聖女の毒杯 その可能性はすでに考えた (講談社文庫)

聖女の毒杯 その可能性はすでに考えた (講談社文庫)

 

まったく、何という空理空論。――互いに大法螺の棍棒で殴り合っているようなものである。

内容

ある村の結婚式の最中に、酒を回し飲みした親族の中で男だけが毒殺される。誰がどうやって毒を仕込んだのか、それともこれは「カズミ様の呪い」なのか

その可能性はすでに考えたシリーズ第二弾。

感想

相変わらず事件は超高速展開、130ページで事件の情報が出そろい、あとは推理推理アンド推理。でてきた推理の数は数える気にもならない。

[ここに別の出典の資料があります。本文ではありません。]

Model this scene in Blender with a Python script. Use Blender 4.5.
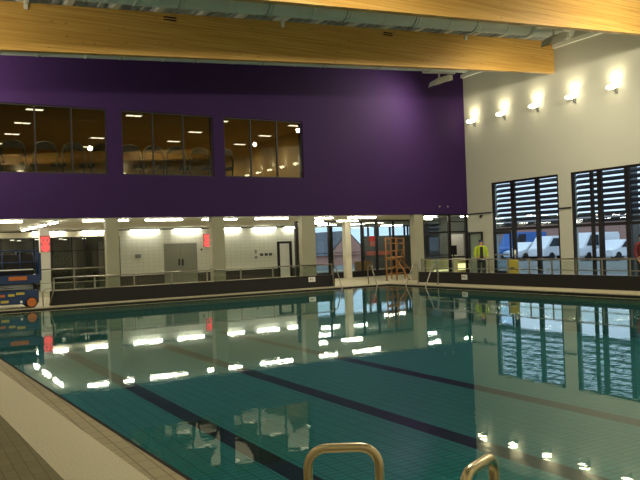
import bpy, bmesh, math, random
from mathutils import Vector, Matrix, Euler
random.seed(7)
scene = bpy.context.scene
for o in list(bpy.data.objects):
    bpy.data.objects.remove(o, do_unlink=True)
COL = scene.collection
PI = math.pi

# ------------------------------------------------------------ camera
CZ = 1.75
def make_camera():
    f, yaw, pitch, roll = 720.0, 0.5330697, 0.0082314, -0.0352085
    fw = Vector((math.sin(yaw)*math.cos(pitch), math.cos(yaw)*math.cos(pitch), math.sin(pitch)))
    r = Vector((math.cos(yaw), -math.sin(yaw), 0)); u = r.cross(fw)
    c, s = math.cos(roll), math.sin(roll)
    r2 = c*r + s*u; u2 = -s*r + c*u
    cam = bpy.data.cameras.new('camera')
    cam.sensor_width = 36; cam.lens = f/640*36; cam.clip_end = 500; cam.clip_start = .05
    o = bpy.data.objects.new('camera', cam); COL.objects.link(o)
    m = Matrix((r2, u2, -fw)).transposed().to_4x4()
    m.translation = (0, 0, CZ); o.matrix_world = m
    scene.camera = o
make_camera()

# ------------------------------------------------------------ world, exposure
w = bpy.data.worlds.new('overcast_sky'); scene.world = w; w.use_nodes = True
nt = w.node_tree; nt.nodes.clear()
wo = nt.nodes.new('ShaderNodeOutputWorld'); bg = nt.nodes.new('ShaderNodeBackground')
bg.inputs[0].default_value = (.80, .90, 1.0, 1); bg.inputs[1].default_value = 2.0
nt.links.new(bg.outputs[0], wo.inputs[0])
scene.view_settings.view_transform = 'Standard'
scene.view_settings.look = 'None'
scene.view_settings.gamma = 1
scene.view_settings.use_curve_mapping = False
scene.view_settings.exposure = -0.3
TUBE = 42.0        # fluorescent tube radiance
UPL = 72.0         # wall uplight watts
FLOOD = 1500.0      # high floodlight watts
GAL = 60.0          # gallery lamp radiance

# ------------------------------------------------------------ helpers
def srgb(r, g, b):
    def c(v):
        v /= 255.0
        return v/12.92 if v <= .04045 else ((v+.055)/1.055)**2.4
    return (c(r), c(g), c(b), 1)

def new_mat(name):
    m = bpy.data.materials.new(name); m.use_nodes = True
    nt = m.node_tree; nt.nodes.clear()
    return m, nt, nt.nodes.new('ShaderNodeOutputMaterial')

def mat(name, col, rough=.6, metal=0., var=.06, scale=3., bump=0., bscale=30., spec=.5, stretch=(1,1,1)):
    m, nt, out = new_mat(name)
    N, L = nt.nodes, nt.links
    b = N.new('ShaderNodeBsdfPrincipled'); L.new(b.outputs[0], out.inputs[0])
    tc = N.new('ShaderNodeTexCoord'); mp = N.new('ShaderNodeMapping'); mp.inputs['Scale'].default_value = stretch
    L.new(tc.outputs['Object'], mp.inputs[0])
    no = N.new('ShaderNodeTexNoise'); no.inputs['Scale'].default_value = scale; no.inputs['Detail'].default_value = 4
    L.new(mp.outputs[0], no.inputs[0])
    mx = N.new('ShaderNodeMix'); mx.data_type = 'RGBA'
    mx.inputs[6].default_value = [c*(1-var*2) for c in col[:3]]+[1]
    mx.inputs[7].default_value = [min(1, c*(1+var*2)) for c in col[:3]]+[1]
    L.new(no.outputs[0], mx.inputs[0]); L.new(mx.outputs[2], b.inputs['Base Color'])
    b.inputs['Roughness'].default_value = rough; b.inputs['Metallic'].default_value = metal
    b.inputs['Specular IOR Level'].default_value = spec
    if bump:
        n2 = N.new('ShaderNodeTexNoise'); n2.inputs['Scale'].default_value = bscale; L.new(mp.outputs[0], n2.inputs[0])
        bp = N.new('ShaderNodeBump'); bp.inputs['Strength'].default_value = bump; bp.inputs['Distance'].default_value = .02
        L.new(n2.outputs[0], bp.inputs['Height']); L.new(bp.outputs[0], b.inputs['Normal'])
    return m

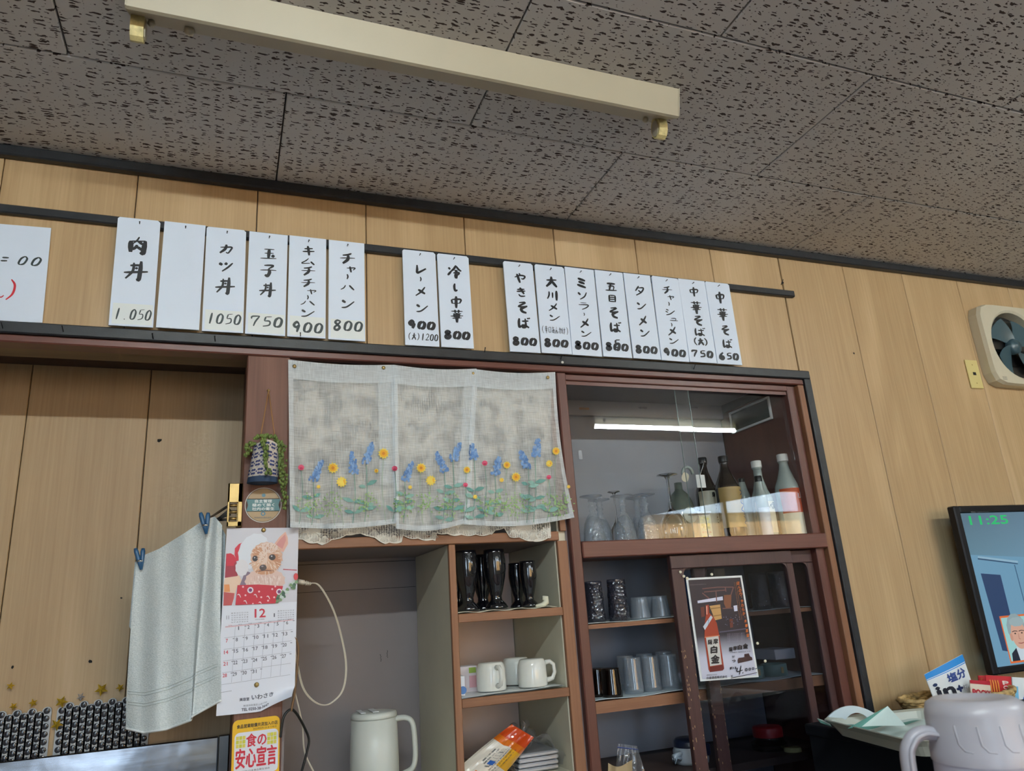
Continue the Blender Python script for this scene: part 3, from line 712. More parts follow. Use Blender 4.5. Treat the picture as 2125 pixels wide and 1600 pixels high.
for i, (nm, chars, price, pv, lab, tl, tr, br, bl, desc) in enumerate(S):
    pl, wd, hg = quadplane(tl, tr, br, bl, YS)
    Pm = Plane(pl.o, pl.r.normalized(), pl.u.normalized())
    c0 = Pm(wd/2, 0)
    t = thing('menu_sign', Pm(wd/2, -hg), 'white menu board ' + desc if nm else 'blank white menu board without writing, second from the left of the row', 'sign', 'menu boards hanging in a row')
    cut = .006
    rnd = i in (0, 2, 6, 7, 8, 9, 13, 15)
    out = [(0, -hg), (wd, -hg), (wd, -cut if rnd else 0), (wd-(cut if rnd else 0), 0), (cut*.7 if rnd else 0, 0), (0, -cut*.7 if rnd else 0)] if rnd else [(0, -hg), (wd, -hg), (wd, 0), (0, 0)]
    part('board', MB().prism([Pm(x, y, 0) for x, y in out], -Pm.n*.005), 'paper', t)
    part('nail', MB().tube([Pm(wd*.52, -.013, .008), Pm(wd*.5, -.017, -.016)], .0011, 6).ball(Pm(wd*.52, -.013, .008), .0019, 4), 'nail', t)
    if lab:
        part('price_paper', MB().add([Pm(wd*.06, -hg*.985, .0003), Pm(wd*.97, -hg*.985, .0003), Pm(wd*.97, -hg*.80, .0003), Pm(wd*.06, -hg*.80, .0003)], [(0, 1, 2, 3)]), 'tape', t)
    if not nm: continue
    mb = MB()
    for v, s_, ch in chars:
        sw = min(hg*s_, wd*.62) if ch not in 'ー' else wd*.4
        if ch == 'ー': sw = wd*.35
        if ch in 'ャュ': dx = .10
        else: dx = 0
        if ch in 'キムチラミ目五玉' or ch == '子': sw = min(wd*.5, hg*s_*1.3)
        sw = max(sw, wd*.42)*(.78 if ch in 'ャュ' else 1)
        glyph(mb, ch, Pm, wd*(.52+dx), -hg*v, sw, hg*s_, .0006, lean=.06, wt=.155 if ch != '丼' else .12)
    part('brush_writing', mb, 'ink', t)
    mb = MB(); n = len(price); pw = wd*.84; x0 = wd*.5-pw/2
    if lab: x0 = wd*.1; pw = wd*.86
    for k, ch in enumerate(price):
        cw = pw/n; glyph(mb, ch, Pm, x0+cw*(k+.5), -hg*pv, cw*(.95 if ch != '.' else .5), hg*(.105 if lab else .082), .0009, lean=.12, wt=.16 if lab else .26)
    if i == 6:
        for k, ch in enumerate('(大)1200'):
            cw = wd*.92/7; glyph(mb, ch, Pm, wd*.06+cw*(k+.5), -hg*.91, cw*(1.0), hg*.075, .0009, wt=.17, lean=.1)
    if i == 9:
        for k, ch in enumerate('(辛口あんかけ)'):
            cw = wd*.94/8; glyph(mb, ch, Pm, wd*.03+cw*(k+.5), -hg*(.742), cw*1.0, hg*.085, .0009, wt=.13)
    if i == 11: glyph(mb, '5', Pm, wd*.52, -hg*.85, wd*.28, hg*.10, .0011, wt=.22)
    if i == 14:
        for k, ch in enumerate('(大)'): glyph(mb, ch, Pm, wd*(.3+.2*k), -hg*.755, wd*.24, hg*.09, .0009, wt=.2)
    part('price_writing', mb, 'inkgrey' if lab else 'ink', t)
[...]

最初は被害者たちがお互いに犯人よばわりする推理小説おなじみの穏当?な展開に油断していると、フェリー上で拷問ショー直前というアクロバティックな舞台で推理合戦と、外連味も相変わらず。

それを楽しめるかというと確かに楽しい。メタ的な視点だと、仮設と反証には論理性以外にも、「面白くなければならない」という枷がはまっているのだけれど、それを巧みに伏線を配置することで回避しているのは実に良い手腕。

ただなあ・・・どうしても真相が伏線の間をすり抜けたものになってしまうのがちょっと歯がゆいかな。途中から推理が複雑化して「本当に全部考えたの?」ともやもやする。

本当は表とか見取り図とか手掛かりとにらめっこしながら「俺の考えた可能性」で作者と勝負するのが一番楽しめるんだろうなあ。やらんけども。